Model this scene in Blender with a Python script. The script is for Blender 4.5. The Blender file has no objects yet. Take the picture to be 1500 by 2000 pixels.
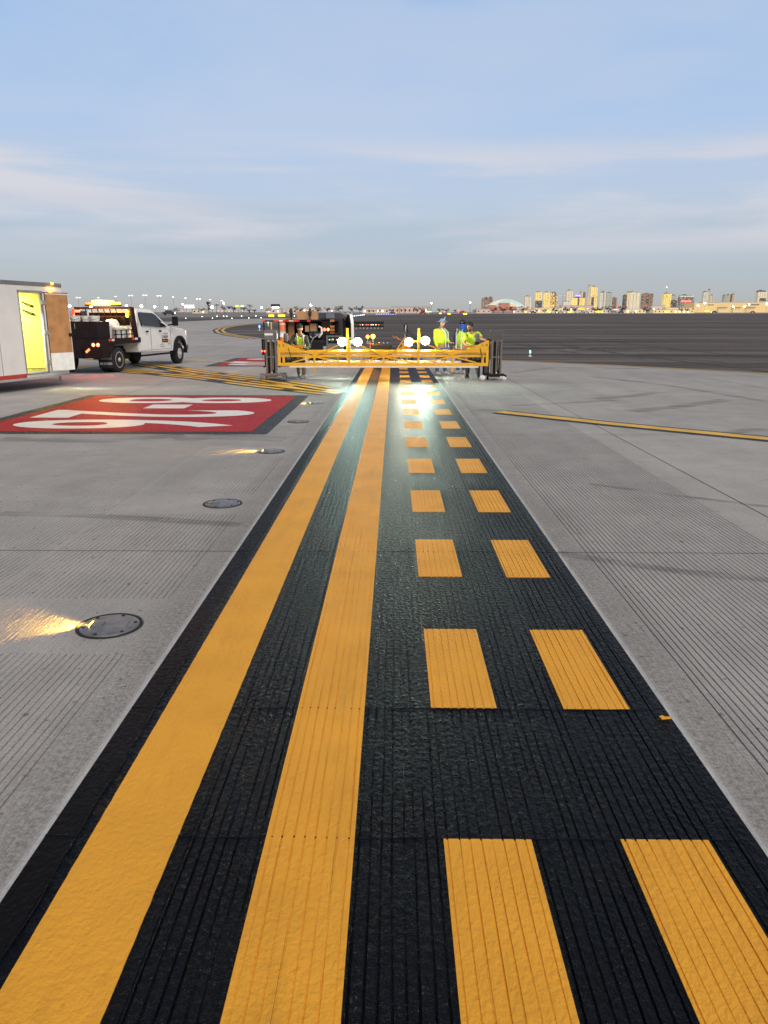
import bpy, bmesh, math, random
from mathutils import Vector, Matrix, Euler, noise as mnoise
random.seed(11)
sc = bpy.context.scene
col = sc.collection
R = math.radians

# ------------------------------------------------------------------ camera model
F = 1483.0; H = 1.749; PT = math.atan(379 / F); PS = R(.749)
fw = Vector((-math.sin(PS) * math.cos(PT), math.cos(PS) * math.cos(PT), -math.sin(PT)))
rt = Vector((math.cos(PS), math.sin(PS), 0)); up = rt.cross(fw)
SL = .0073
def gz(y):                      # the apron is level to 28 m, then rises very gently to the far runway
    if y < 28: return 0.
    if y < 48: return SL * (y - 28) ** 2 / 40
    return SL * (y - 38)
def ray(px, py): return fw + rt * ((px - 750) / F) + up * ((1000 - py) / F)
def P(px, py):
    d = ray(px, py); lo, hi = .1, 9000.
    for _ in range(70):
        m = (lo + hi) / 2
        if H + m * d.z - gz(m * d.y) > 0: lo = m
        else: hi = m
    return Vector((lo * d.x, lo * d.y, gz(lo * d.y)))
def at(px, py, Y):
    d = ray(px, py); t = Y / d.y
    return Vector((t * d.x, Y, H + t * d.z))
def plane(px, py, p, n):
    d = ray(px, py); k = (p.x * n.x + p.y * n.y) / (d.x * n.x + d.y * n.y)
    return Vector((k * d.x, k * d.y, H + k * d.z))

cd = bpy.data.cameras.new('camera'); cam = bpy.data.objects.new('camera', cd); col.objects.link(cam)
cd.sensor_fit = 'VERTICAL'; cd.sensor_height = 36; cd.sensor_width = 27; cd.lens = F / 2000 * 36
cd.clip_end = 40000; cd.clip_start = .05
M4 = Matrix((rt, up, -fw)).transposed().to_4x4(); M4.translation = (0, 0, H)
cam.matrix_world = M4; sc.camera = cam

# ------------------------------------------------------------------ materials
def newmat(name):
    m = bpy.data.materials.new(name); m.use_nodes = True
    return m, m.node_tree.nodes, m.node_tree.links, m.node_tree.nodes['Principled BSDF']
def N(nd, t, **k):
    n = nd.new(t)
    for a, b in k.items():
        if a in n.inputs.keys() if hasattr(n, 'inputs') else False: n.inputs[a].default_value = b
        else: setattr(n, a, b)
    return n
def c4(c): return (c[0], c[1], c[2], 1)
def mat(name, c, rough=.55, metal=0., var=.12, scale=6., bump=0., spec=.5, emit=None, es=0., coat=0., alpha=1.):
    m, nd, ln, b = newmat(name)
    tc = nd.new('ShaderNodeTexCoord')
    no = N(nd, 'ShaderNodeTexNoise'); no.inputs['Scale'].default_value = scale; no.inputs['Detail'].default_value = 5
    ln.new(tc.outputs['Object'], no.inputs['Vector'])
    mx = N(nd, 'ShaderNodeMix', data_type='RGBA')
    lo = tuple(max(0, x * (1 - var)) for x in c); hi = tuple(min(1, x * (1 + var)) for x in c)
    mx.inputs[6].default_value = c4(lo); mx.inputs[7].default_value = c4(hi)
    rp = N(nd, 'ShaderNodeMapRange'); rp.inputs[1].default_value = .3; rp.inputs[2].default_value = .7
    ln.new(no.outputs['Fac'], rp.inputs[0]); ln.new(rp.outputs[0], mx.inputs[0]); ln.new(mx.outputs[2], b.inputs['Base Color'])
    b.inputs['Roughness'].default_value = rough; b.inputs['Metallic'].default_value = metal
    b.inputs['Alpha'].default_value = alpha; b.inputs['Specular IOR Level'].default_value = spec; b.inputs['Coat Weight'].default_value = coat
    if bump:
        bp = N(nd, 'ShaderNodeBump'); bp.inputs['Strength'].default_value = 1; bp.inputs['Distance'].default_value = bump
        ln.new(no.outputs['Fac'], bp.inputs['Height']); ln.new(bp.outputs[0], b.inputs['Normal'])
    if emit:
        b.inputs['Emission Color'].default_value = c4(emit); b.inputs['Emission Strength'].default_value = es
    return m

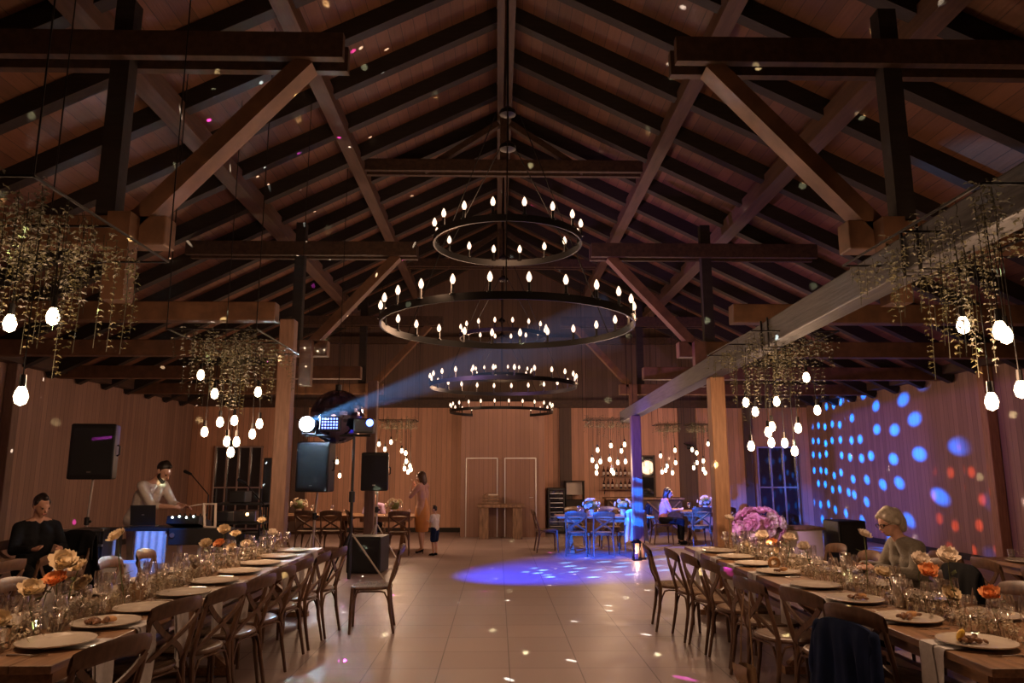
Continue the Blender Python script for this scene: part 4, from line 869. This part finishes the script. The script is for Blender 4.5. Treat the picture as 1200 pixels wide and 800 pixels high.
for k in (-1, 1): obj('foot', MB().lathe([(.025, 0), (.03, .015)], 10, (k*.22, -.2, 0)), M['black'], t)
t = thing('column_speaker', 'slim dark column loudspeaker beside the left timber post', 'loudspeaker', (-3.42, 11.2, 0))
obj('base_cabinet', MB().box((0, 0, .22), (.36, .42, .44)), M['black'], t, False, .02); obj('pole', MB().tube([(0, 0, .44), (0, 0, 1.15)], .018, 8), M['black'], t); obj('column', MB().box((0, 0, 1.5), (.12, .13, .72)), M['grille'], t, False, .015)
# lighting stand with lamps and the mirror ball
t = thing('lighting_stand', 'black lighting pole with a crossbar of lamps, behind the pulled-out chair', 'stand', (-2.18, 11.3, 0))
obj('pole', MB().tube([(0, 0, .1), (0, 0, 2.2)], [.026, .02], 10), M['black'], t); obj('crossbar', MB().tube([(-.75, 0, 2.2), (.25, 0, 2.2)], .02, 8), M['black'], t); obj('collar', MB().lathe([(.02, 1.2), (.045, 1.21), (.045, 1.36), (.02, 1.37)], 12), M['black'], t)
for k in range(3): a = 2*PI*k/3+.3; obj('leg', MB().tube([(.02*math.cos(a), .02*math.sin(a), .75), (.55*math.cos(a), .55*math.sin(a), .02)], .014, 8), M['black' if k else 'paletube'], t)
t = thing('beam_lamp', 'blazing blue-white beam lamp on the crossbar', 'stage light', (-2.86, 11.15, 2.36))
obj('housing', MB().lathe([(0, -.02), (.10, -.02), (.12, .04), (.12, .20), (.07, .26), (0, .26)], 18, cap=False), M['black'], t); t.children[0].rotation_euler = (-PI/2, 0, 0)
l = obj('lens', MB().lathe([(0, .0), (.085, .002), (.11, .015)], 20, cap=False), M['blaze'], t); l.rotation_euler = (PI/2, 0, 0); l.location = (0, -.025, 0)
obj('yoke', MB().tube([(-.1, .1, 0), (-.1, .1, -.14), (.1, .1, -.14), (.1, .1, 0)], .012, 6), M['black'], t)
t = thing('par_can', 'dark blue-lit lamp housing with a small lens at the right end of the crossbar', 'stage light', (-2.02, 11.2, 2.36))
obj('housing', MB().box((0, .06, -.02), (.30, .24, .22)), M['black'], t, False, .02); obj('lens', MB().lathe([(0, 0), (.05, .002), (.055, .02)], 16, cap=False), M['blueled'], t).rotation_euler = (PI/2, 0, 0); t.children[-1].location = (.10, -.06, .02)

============

**EXERCISE DETAILS**
Write out the entries above verbatim; the pictures do not belong in your copy.

**EXERCISE ANSWER**
Model this scene in Blender with a Python script. The script is for Blender 4.5. The Blender file has no objects yet. Take the picture to be 1500 by 2000 pixels.
import bpy, bmesh, math, random
from mathutils import Vector, Matrix, Euler, noise as mnoise
random.seed(11)
sc = bpy.context.scene
col = sc.collection
R = math.radians

# ------------------------------------------------------------------ camera model
F = 1483.0; H = 1.749; PT = math.atan(379 / F); PS = R(.749)
fw = Vector((-math.sin(PS) * math.cos(PT), math.cos(PS) * math.cos(PT), -math.sin(PT)))
rt = Vector((math.cos(PS), math.sin(PS), 0)); up = rt.cross(fw)
SL = .0073
def gz(y):                      # the apron is level to 28 m, then rises very gently to the far runway
    if y < 28: return 0.
    if y < 48: return SL * (y - 28) ** 2 / 40
    return SL * (y - 38)
def ray(px, py): return fw + rt * ((px - 750) / F) + up * ((1000 - py) / F)
def P(px, py):
    d = ray(px, py); lo, hi = .1, 9000.
    for _ in range(70):
        m = (lo + hi) / 2
        if H + m * d.z - gz(m * d.y) > 0: lo = m
        else: hi = m
    return Vector((lo * d.x, lo * d.y, gz(lo * d.y)))
def at(px, py, Y):
    d = ray(px, py); t = Y / d.y
    return Vector((t * d.x, Y, H + t * d.z))
def plane(px, py, p, n):
    d = ray(px, py); k = (p.x * n.x + p.y * n.y) / (d.x * n.x + d.y * n.y)
    return Vector((k * d.x, k * d.y, H + k * d.z))

cd = bpy.data.cameras.new('camera'); cam = bpy.data.objects.new('camera', cd); col.objects.link(cam)
cd.sensor_fit = 'VERTICAL'; cd.sensor_height = 36; cd.sensor_width = 27; cd.lens = F / 2000 * 36
cd.clip_end = 40000; cd.clip_start = .05
M4 = Matrix((rt, up, -fw)).transposed().to_4x4(); M4.translation = (0, 0, H)
cam.matrix_world = M4; sc.camera = cam

# ------------------------------------------------------------------ materials
def newmat(name):
    m = bpy.data.materials.new(name); m.use_nodes = True
    return m, m.node_tree.nodes, m.node_tree.links, m.node_tree.nodes['Principled BSDF']
def N(nd, t, **k):
    n = nd.new(t)
    for a, b in k.items():
        if a in n.inputs.keys() if hasattr(n, 'inputs') else False: n.inputs[a].default_value = b
        else: setattr(n, a, b)
    return n
def c4(c): return (c[0], c[1], c[2], 1)
def mat(name, c, rough=.55, metal=0., var=.12, scale=6., bump=0., spec=.5, emit=None, es=0., coat=0., alpha=1.):
    m, nd, ln, b = newmat(name)
    tc = nd.new('ShaderNodeTexCoord')
    no = N(nd, 'ShaderNodeTexNoise'); no.inputs['Scale'].default_value = scale; no.inputs['Detail'].default_value = 5
    ln.new(tc.outputs['Object'], no.inputs['Vector'])
    mx = N(nd, 'ShaderNodeMix', data_type='RGBA')
    lo = tuple(max(0, x * (1 - var)) for x in c); hi = tuple(min(1, x * (1 + var)) for x in c)
    mx.inputs[6].default_value = c4(lo); mx.inputs[7].default_value = c4(hi)
    rp = N(nd, 'ShaderNodeMapRange'); rp.inputs[1].default_value = .3; rp.inputs[2].default_value = .7
    ln.new(no.outputs['Fac'], rp.inputs[0]); ln.new(rp.outputs[0], mx.inputs[0]); ln.new(mx.outputs[2], b.inputs['Base Color'])
    b.inputs['Roughness'].default_value = rough; b.inputs['Metallic'].default_value = metal
    b.inputs['Alpha'].default_value = alpha; b.inputs['Specular IOR Level'].default_value = spec; b.inputs['Coat Weight'].default_value = coat
    if bump:
        bp = N(nd, 'ShaderNodeBump'); bp.inputs['Strength'].default_value = 1; bp.inputs['Distance'].default_value = bump
        ln.new(no.outputs['Fac'], bp.inputs['Height']); ln.new(bp.outputs[0], b.inputs['Normal'])
    if emit:
        b.inputs['Emission Color'].default_value = c4(emit); b.inputs['Emission Strength'].default_value = es
    return m

Continue the Blender Python script for this scene: part 4, from line 869. This part finishes the script. The script is for Blender 4.5. Treat the picture as 1200 pixels wide and 800 pixels high.
for k in (-1, 1): obj('foot', MB().lathe([(.025, 0), (.03, .015)], 10, (k*.22, -.2, 0)), M['black'], t)
t = thing('column_speaker', 'slim dark column loudspeaker beside the left timber post', 'loudspeaker', (-3.42, 11.2, 0))
obj('base_cabinet', MB().box((0, 0, .22), (.36, .42, .44)), M['black'], t, False, .02); obj('pole', MB().tube([(0, 0, .44), (0, 0, 1.15)], .018, 8), M['black'], t); obj('column', MB().box((0, 0, 1.5), (.12, .13, .72)), M['grille'], t, False, .015)
# lighting stand with lamps and the mirror ball
t = thing('lighting_stand', 'black lighting pole with a crossbar of lamps, behind the pulled-out chair', 'stand', (-2.18, 11.3, 0))
obj('pole', MB().tube([(0, 0, .1), (0, 0, 2.2)], [.026, .02], 10), M['black'], t); obj('crossbar', MB().tube([(-.75, 0, 2.2), (.25, 0, 2.2)], .02, 8), M['black'], t); obj('collar', MB().lathe([(.02, 1.2), (.045, 1.21), (.045, 1.36), (.02, 1.37)], 12), M['black'], t)
for k in range(3): a = 2*PI*k/3+.3; obj('leg', MB().tube([(.02*math.cos(a), .02*math.sin(a), .75), (.55*math.cos(a), .55*math.sin(a), .02)], .014, 8), M['black' if k else 'paletube'], t)
t = thing('beam_lamp', 'blazing blue-white beam lamp on the crossbar', 'stage light', (-2.86, 11.15, 2.36))
obj('housing', MB().lathe([(0, -.02), (.10, -.02), (.12, .04), (.12, .20), (.07, .26), (0, .26)], 18, cap=False), M['black'], t); t.children[0].rotation_euler = (-PI/2, 0, 0)
l = obj('lens', MB().lathe([(0, .0), (.085, .002), (.11, .015)], 20, cap=False), M['blaze'], t); l.rotation_euler = (PI/2, 0, 0); l.location = (0, -.025, 0)
obj('yoke', MB().tube([(-.1, .1, 0), (-.1, .1, -.14), (.1, .1, -.14), (.1, .1, 0)], .012, 6), M['black'], t)
t = thing('par_can', 'dark blue-lit lamp housing with a small lens at the right end of the crossbar', 'stage light', (-2.02, 11.2, 2.36))
obj('housing', MB().box((0, .06, -.02), (.30, .24, .22)), M['black'], t, False, .02); obj('lens', MB().lathe([(0, 0), (.05, .002), (.055, .02)], 16, cap=False), M['blueled'], t).rotation_euler = (PI/2, 0, 0); t.children[-1].location = (.10, -.06, .02)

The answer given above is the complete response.